3) We already have murdering, thieving, raping hordes. We just call them governments.
4) Is the only reason you don’t steal or kill because you might get caught and punished, or because it’s wrong?

And so on and so forth. In my estimation, removing the institutionalization of violence is a much greater good (and more sensible) than retaining it for fear of violence.

But all that said, I don’t expect there to be an anarchist society or territory, not for any long term at least. So then why do I call myself an anarchist? Because I still think anarchism is the best option, and that the systematizing of violence on which government is dependent is wrong. And I let those ideas drive me to strive for something better. I’m willing to take small victories.

My anarchism is tied up with my faith, and my faith is an outgrowth of my experience of Christ. Jesus himself said the poor will always be with us (Matt 26:11, John 12:8). I think that if that is true then Empire will always be with us as well, as it is the uneven distribution and use of power that causes poverty. That doesn’t excuse anyone from struggling against Empire and its effects. James wrote later that true religion is caring for the suffering, so Jesus’ statement can be taken as an ongoing challenge. If the poor are always with us, and we are to stand with them, then we are to stand against Empire. (There are those who would argue against my interpretations, citing other scriptures they believe to be in support of government. My only response is that I understand sacred scripture through my experience of the Divine.)

My problem with anarchism as it’s often put forth is that, just like liberalism and conservatism (assuming those words carry any content at all), it seems to want to create the world in its image. The syndicalists think the world should be run one way, the primitivists another. Often forgotten is the room for localization. Bakunin wrote:

[W]e neither intend nor desire to thrust upon our own or any other people any scheme of social organization taken from books or concocted by ourselves. We are convinced that the masses of the people carry in themselves, in their instincts (more or less developed by history), in their daily necessities, and. in their conscious or unconscious aspirations, all the elements of the future social organization. We seek this ideal in the people themselves.

So perhaps this means that my anarchism does require a lot of faith in people to manage themselves, while at the same time having little faith in their ability to manage others.

But for those of us who are not revolutionary anarchists, we wonder how we can manifest anarchy in our own lives and our immediate surroundings. I recently quoted Emma Goldman, from her Anarchism: What it really stands for:

“Anarchism is not, as some may suppose, a theory of the future to be realized through divine inspiration. It is a living force in the affairs of our life, constantly creating new conditions… Anarchism does not stand for military drill and uniformity; it does, however, stand for the spirit of revolt, in whatever form, against everything that hinders human growth.”

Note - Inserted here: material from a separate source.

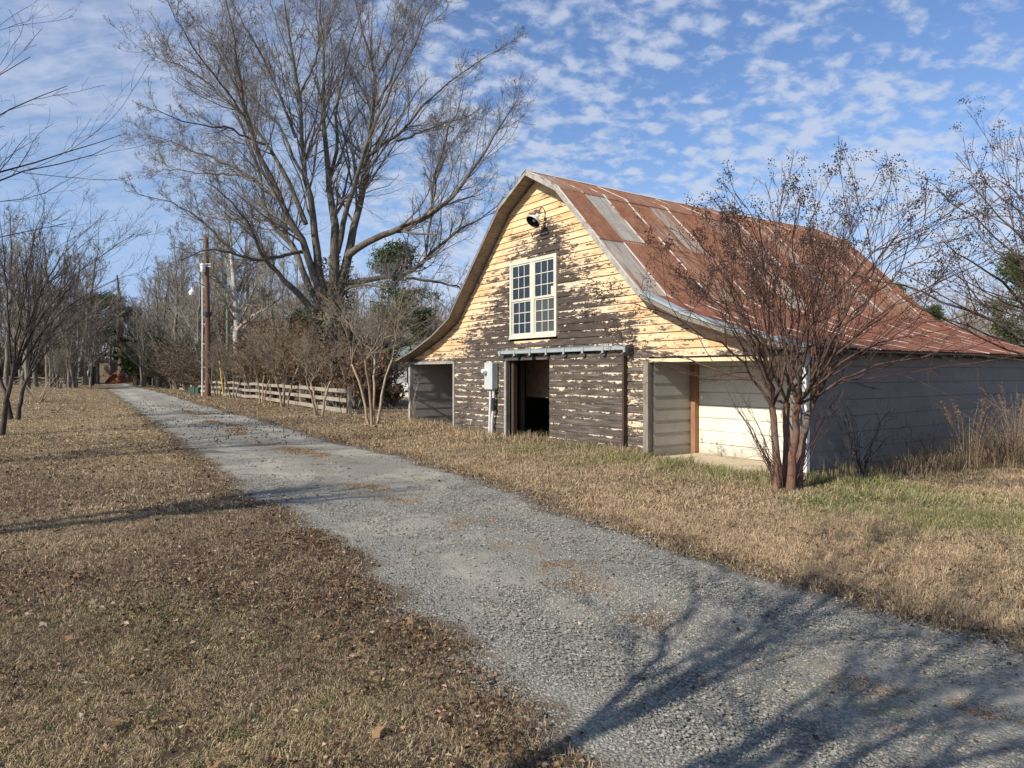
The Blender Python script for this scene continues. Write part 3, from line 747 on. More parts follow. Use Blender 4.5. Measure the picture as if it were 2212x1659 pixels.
# ---- left bay
LB = Boards(); z = .0
while z < 1.95:
    z1 = min(z+.262, 2.0)
    course(LB, .05, .05, 5., 5., z, z1, 0.0, lambda a, b: .5, plen=(3, 4), tilt=.012, step=.9, place=lambda a, b, c: (-13.22-b, a, c))
    z = z1
LB.build('bay_wall', M_BAYW, barn)
mb = MB(); mb.box(-13.3, -10.45, 4.9, 5.0, 0, 2.06); mb.build('bay_back_wall', M_GREYWOOD, barn)
mb = MB(); mb.box(-13.37, -13.25, -.03, .08, -.05, 1.92); mb.build('bay_post', M_TRIM, barn)
mb = MB(); mb.box(-10.61, -10.53, -.035, .08, -.05, 1.92); mb.build('bay_post', M_TRIM, barn)
mb = MB(); mb.box(-13.25, -10.61, -.03, .05, 1.87, 1.945); mb.build('bay_header', M_TRIM, barn)
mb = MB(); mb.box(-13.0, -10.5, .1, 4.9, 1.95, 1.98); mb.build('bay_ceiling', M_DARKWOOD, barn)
# ---- right bay
RB = Boards(); z = .02
while z < 1.9:
    z1 = min(z+.235, 2.0)
    course(RB, .05, .05, 1.18, 1.18, z, z1, 0.0, lambda a, b: .5, plen=(3, 4), tilt=.012, step=.9, place=lambda a, b, c: (-3.16-b, a, c))
    z = z1
RB.build('bay_wall', M_BAYW, barn)
RC = Boards(); z = .03
while z < 1.9:
    z1 = min(z+.245, 2.0)
    course(RC, -3.03, -3.03, -.30, -.30, z, z1-.006, 1.18, lambda a, b: .5, plen=(4, 5), tilt=.004, step=.9)
    z = z1
RC.build('bay_back_wall', M_BACKW, barn)
mb = MB(); mb.box(-3.2, -.06, 1.21, 1.25, 0, 2.02); mb.build('bay_framing', M_DARKWOOD, barn)
mb = MB(); mb.box(-3.14, -3.03, 1.06, 1.17, 0, 1.9); mb.build('corner_plank', M_BROWNWOOD, barn)
mb = MB(); mb.box(-.30, -.08, 1.10, 1.17, 0, 1.9); mb.build('corner_plank', M_BROWNWOOD, barn)
mb = MB(); mb.box(-3.33, -3.20, -.05, .10, -.05, 1.86); mb.build('bay_post', M_GREYWOOD, barn)
mb = MB(); mb.box(-3.20, -.05, -.028, .05, 1.83, 1.895); mb.build('bay_header', simple('cream_header_paint', (.76,.62,.38), .85, var=.2, sc=4, b=.3), barn)
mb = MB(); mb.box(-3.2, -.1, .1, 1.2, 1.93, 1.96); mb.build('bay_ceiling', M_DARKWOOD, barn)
mb = MB(); mb.box(-3.0, -.02, -.30, 1.18, -.06, .075); mb.box(-.3,-.02,-.3,1.18,-.06,.074); mb.build('concrete_slab', M_CONC, barn, bevel=.01)
mb = MB(); mb.box(-.30, -.05, -.02, .06, .05, 1.85); mb.box(-.06,.0,.06,1.2,.05,1.9); mb.build('end_post', M_GREYWOOD, barn)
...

This makes sense to me, and thus my anarchism is in the moment. It is doing what I can to make things better (making more room for human growth) with no attachment to the actions being systematized. It is a declaration of self. It is not asking permission. And for a lot of folks this takes the forms of Food Not Bombs, dumpster diving, Critical Mass, intentional communities, flash mobs, things that are sometimes written off by revolutionary or social anarchists as “useless”.

After writing the first draft of this I came across a passage in the book I’m reading, Tearing Down The Streets, that speaks to the usefulness of this small victory, anarchism-in-the-moment:

As seen in the ongoing direct action of Critical Mass, Reclaim the Streets, and other anarchist groups, in their talk of “the bicycle revolution” and “the ghosts of past revolutions,” revolution for anarchists suggests not so much a single, historical moment of insurgence as an insurrectionary process that is already and always underway, never to be completed or resolved, only to be embraced and enjoyed. In fact, a century before Critical Mass and Reclaim the Streets, Bakunin invoked this same sort of endlessly disorderly process, defining anarchy in terms of an emergent “unfettered popular life,” and arguing that “what we understand by revolution is unleashing what are known as dangerous passions and destroying what the same jargon refers to as ‘public order.'”

I’m still figuring out what forms my anarchism can and will take, but it’s these things, these small victories, that matter. Leonard Cohen sang in “Anthem” that “There is a crack in everything. That’s how the light gets in.” Occupying and adding to those cracks is my micro-revolution. Whose cracks are where I can relate to people as equals. They make room for human growth and take away the room in which the Empire operates. Anarchism-in-the-moment is life in the cracks.